Flip was the "odd man out" in Cisco's consumer-facing product portfolio, IHS iSuppli notes, because it's sold only to consumers, whereas the set-top box business Cisco acquired through Scientific Atlanta sells to cable and Internet service providers. Linksys networking products, too, are more a fit for Cisco, IHS iSuppli argues, because Linksys "is quite closely aligned with Cisco's networking focus."

The researcher raises the same, head-scratching question many Cisco observers brought up following the announcement: why didn't Cisco sell Flip, especially after it paid $590 million for Flip maker Pure Digital in 2009?

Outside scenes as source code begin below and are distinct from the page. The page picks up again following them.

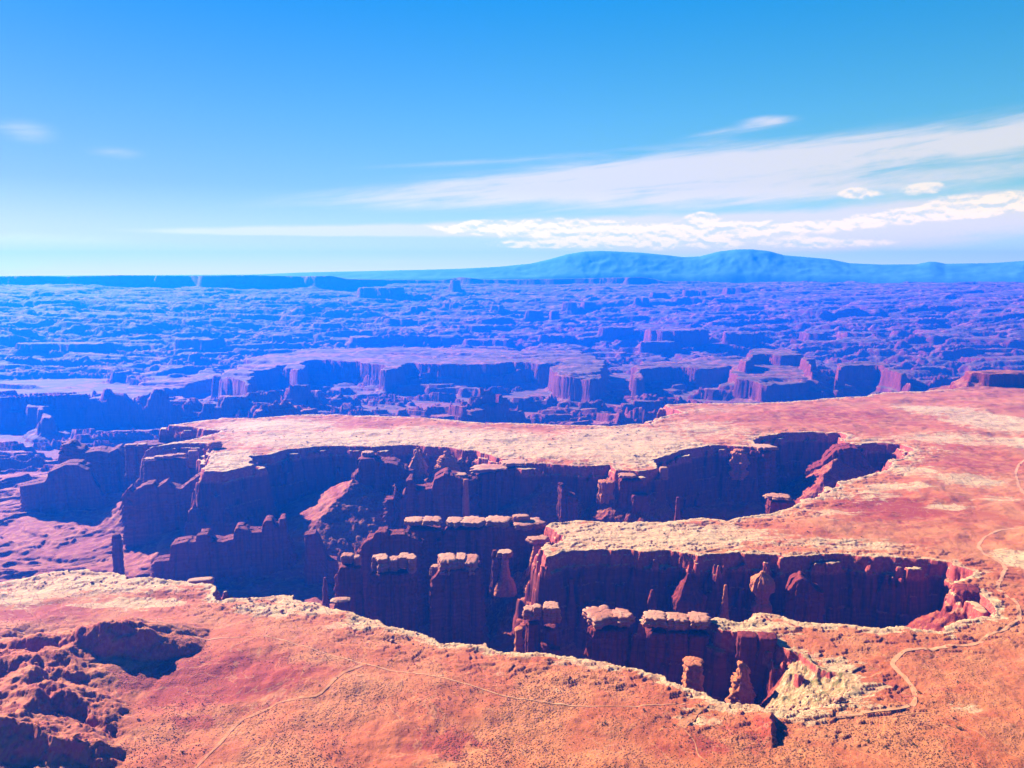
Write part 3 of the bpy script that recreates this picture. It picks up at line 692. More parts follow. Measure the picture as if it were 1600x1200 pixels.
def rock(name, label, cat, group, x0, x1, ytop, cy=None, z=None, zb=-155, depth=None, prof=TOWER, caps=(), sil=None, mat=None, **kw):
    """a rock thing spanning the map columns x0..x1: its top level z, or its distance cy, fixes where it stands; caps = (x0, x1, ytop, height, depth factor)"""
    _seed[0] += 1; sd = _seed[0]
    if cy is None: cy = cy_for(ytop, z)
    t = cy / ray(800, ytop)[1]
    w = (x1 - x0) / FPX * t; cx = ((x0 + x1) / 2 - 800) / FPX * t
    dp = depth if depth else w * .9
    if sil:
        sx = [((p[0] - 800) / FPX * t - cx) for p in sil]; sz = [zat(p[1], cy) for p in sil]
        top = lambda x, sx=sx, sz=sz: np.interp(x, sx, sz)
    else:
        top = zat(ytop, cy)
    cap_h = max([c[3] for c in caps]) if caps else 0
    if caps and not sil: top = top - min(c[3] for c in caps) * .8
    kw.setdefault('na', int(min(240, max(40, (w + dp) * 1.6)))); kw.setdefault('nr', 56)
    kw.setdefault('rot', -math.atan2(cx, cy) * .6)
    o = loft(name, mat or M_CLIFF, (cx, cy + dp * .3), w, dp, zb, top, prof, seed=sd, **kw)
    tag(o, label, cat, group)
    for i, cp in enumerate(caps):
        a, b, yt, h = cp[:4]; df = cp[4] if len(cp) > 4 else 1.0
        cw = (b - a) / FPX * t; ccx = ((a + b) / 2 - 800) / FPX * t; zt = zat(yt, cy)
        rr = random.Random(sd * 31 + i)
        h = h * rr.uniform(.55, .95); zt = zt + rr.uniform(-1.6, 1.0)
        pr = [(p, q * rr.uniform(.9, 1.05)) for p, q in CAPP]
        loft('cap', M_CAP, (ccx, cy + dp * .3 + rr.uniform(-.1, .1) * dp), cw * rr.uniform(.9, 1.04), max(cw * .7, dp * df * rr.uniform(.75, 1.05)), zt - h, zt, pr, sq=rr.uniform(2.6, 5), na=64, nr=20, seed=sd + 50 + i * 3,
             flute=.26, rough=1.1, ledge=.07, rot=rr.uniform(-.3, .3), parent=o, dome=.02)
    return o

G_TOWERS = 'capped rock towers of the basin'
G_FINS = 'bare dark rock walls and fins in the basin'
G_SPIRES = 'thin rock spires in the basin'
G_BLOCKS = 'pale-topped blocks along the canyon edge'

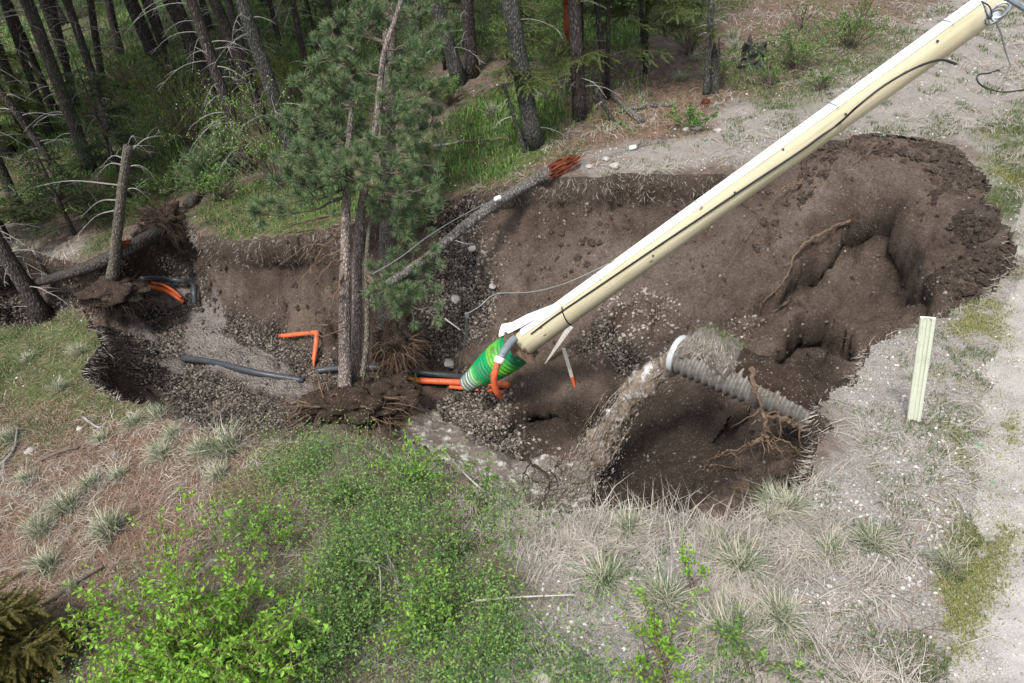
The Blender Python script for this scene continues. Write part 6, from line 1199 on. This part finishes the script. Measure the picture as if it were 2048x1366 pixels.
# broad pale leaved rosettes
def rosette_mesh(seed, n=14):
    m = MB()
    for q in range(n):
        a = q*2.4; el = .25+.5*(q/n); L = rng.uniform(.7, 1.1)*(1-.35*q/n); d = np.array([math.cos(a)*math.cos(el), math.sin(a)*math.cos(el), math.sin(el)]); s_ = np.array([-math.sin(a), math.cos(a), 0])*.17*L; V = []
        for u, w_ in ((0, .25), (.3, .8), (.6, 1), (.85, .6), (1, .05)): c_ = d*L*u-np.array([0, 0, .18*u*u]); V += [c_-s_*w_, c_+[0, 0, -.02], c_+s_*w_]
        m.add(V, [(3*i+j, 3*i+j+1, 3*i+j+4, 3*i+j+3) for i in range(4) for j in range(2)])
    o = m.build('leaf_rosette', MT['sage']); d_ = o.data; bpy.data.objects.remove(o); return d_
RS = [rosette_mesh(q) for q in range(3)]
for q, (px, py, r, lb) in enumerate(((1025,1088,26,'pale leaved plant at the right edge of the snowberry'),(1005,1095,14,'smaller pale leaved plant beside the one right of the snowberry'),(880,1105,24,'broad leaved plant in the middle of the snowberry'),(735,1048,16,'broad leaved plant in a gap near the top of the snowberry'),(765,1250,18,'broad leaved plant low in the snowberry'),(1103,1308,14,'small broad leaved plant on the bare gravel patch'),(1015,1350,24,'broad leaved plant at the bottom edge left of the large stone'),
      (285,848,15,'pale plant on the rim above the needle slope'),(250,992,9,'single pale leaf plant on the needle slope'),(95,890,12,'whitish plant at the upper left of the needle slope'),(165,1160,11,'green plant near the tussock above the stick'),(690,900,14,'green plant at the rim below the root clump'),(1410,285-5,10,'pale plant at the foot of the snag on the slope'),(1430,215,12,'pale leafed plant just right of the snag'),(1350,40,12,'pale plant at the top edge right of the fir'),(1570,70,14,'pale plant above the charred stump'),(1255,300,9,'green plant by the guy wire clamp'),(1060,373-5,9,'green sprig on the far rim above the log'),(1765,272,12,'bright green sprig on the upper right rim'),
      (1735,275,9,'smaller green sprig left of the one on the upper right rim'),(900,240,12,'pale plant in the shade behind the bright grass'),(1960,890,12,'green weed on the road edge below the post'),(1985,965,10,'small weed on the road edge'),(1905,1090,11,'green weed at the verge in the lower right'),(1740,1265,12,'green weed on the bare ground near the bottom right'),(1940,870,10,'weed at the verge right of the post'),(2040,490,9,'green weed by the right edge on the road'),(1550,1300,9,'small weed near the bottom right'),(1610,915+30,13,'bluish plant at the lower right rim'),(1150,1130,12,'pale green plant beside the bare rim soil'))):
    B = onT(float(px), min(1360., py)); t = depth(B); o = bpy.data.objects.new('leafy_plant', RS[q % 3]); C.objects.link(o); o.location = tuple(B); k_ = r*t/FPX; o.scale = (k_,)*3; o.rotation_euler = (0, 0, rng.uniform(0, 6)); tag(o, lb, 'plant', 'small broad leaved plants')

for q, (px, py, Hh, R_, n, lb, mt) in enumerate(((120,400,1.0,1.3,24,'low green bush between the left edge trunks','snow'),(200,250,1.3,1.3,24,'olive bush behind the second row of left trunks','yel'),(330,200,1.2,1.2,22,'green bush at the foot of the thick trunk at upper left','snow'),(470,270,1.0,1.3,26,'green bush just left of the flowering shrub','snow'),
    (440,400,.7,.9,24,'low grey green bush by the fallen spruce','snow'),(590,200,1.0,1.2,24,'dull bush behind the lichen spotted trunk','yel'),(700,180,1.1,1.2,22,'bush behind the crown of the big pine','snow'),(900,210,.7,.9,22,'low green bush right of the big pine crown','snow'),(1120,130,1.0,1.2,22,'green bush behind the dark upright trunk','snow'),(1380,110,1.1,1.0,22,'green bush at the right side of the dense fir','snow'),
    (330,390,.6,.8,22,'low leafy bush above the root plate','snow'),(660,20,1.2,1.8,24,'green bush at the very top of the glade','yel'),(500,60,1.2,1.8,24,'green bush beyond the glade trunks at the top','snow'),(30,180,1.4,1.3,20,'olive bush at the far left edge','yel'),(1380,260,.35,.5,14,'small low plants below the snag','snow'))):
    upshrub(px, py, Hh*1.15, R_, int(n*1.5), lb, mt, .05, 13)

for q, (px, py, Hh, R_, n, lb) in enumerate(((700,1000,.4,.45,16,'loose green sprigs near the top of the low thicket'),(840,960,.45,.4,16,'upright green sprig by the rim above the low thicket'),(900,1120,.5,.5,20,'taller leafy clump at the right of the low thicket'),(720,1200,.5,.55,22,'leafy clump in the middle of the low thicket'),
    (880,1270,.5,.5,20,'leafy clump low at the right of the thicket'),(640,1330,.55,.6,22,'dark leafy clump beside the big bright shrub at the bottom'),(960,1010,.4,.3,12,'small leafy clump at the rim by the stream'),(560,1100,.5,.4,14,'loose leafy stems right above the big bright shrub'),(1500,1340,.4,.5,14,'low leafy plant at the bottom edge of the shoulder'))):
    upshrub(px, py, Hh, R_, n, lb, 'bright' if q % 3 == 1 else 'snow', .038, 8, stemr=.005, sub=4)
for q, (px, py, L, lb) in enumerate(((640,1130,.5,'grey bare dead twigs standing in the low thicket'),(800,1170,.4,'small bare twig fan in the middle of the low thicket'),(560,1240,.5,'pale bare branches inside the big bright shrub'),(690,1290,.4,'bare dead twigs at the bottom of the thicket'))):
    m = MB(); B = onT(float(px), float(py))
    for k_ in range(7): rootwalk(m, B, rng.normal(size=3)*[.8, .8, .3]+[0, 0, .9], L*rng.uniform(.6, 1.3), .007, 1, 7, -.05, .3, 4, 0, 4)
    single('dead_twigs', m, MT['dead'], lb, 'twigs')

"The most surprising aspect of Cisco's decision was the move to simply close Flip, rather than sell it or spin it off as an independent company to at least get some return from their investment," Selburn wrote. “It would not be surprising at all to see Flip resurrected in some fashion, however, with the assets perhaps reacquired by the founders or bought by another company at a steep discount. Despite Cisco’s actions and the overall market trend away from dedicated single-function devices like the Flip, the market has not gone away entirely and the value of a good product still remains strong.”

The consumer market restructuring is one of a number of clues portending big changes internally at Cisco. Cisco is also facing stepped-up competition in many of its core, enterprise-focused networking businesses -- a result that's seen Cisco going on the offensive to defend its network architecture vision.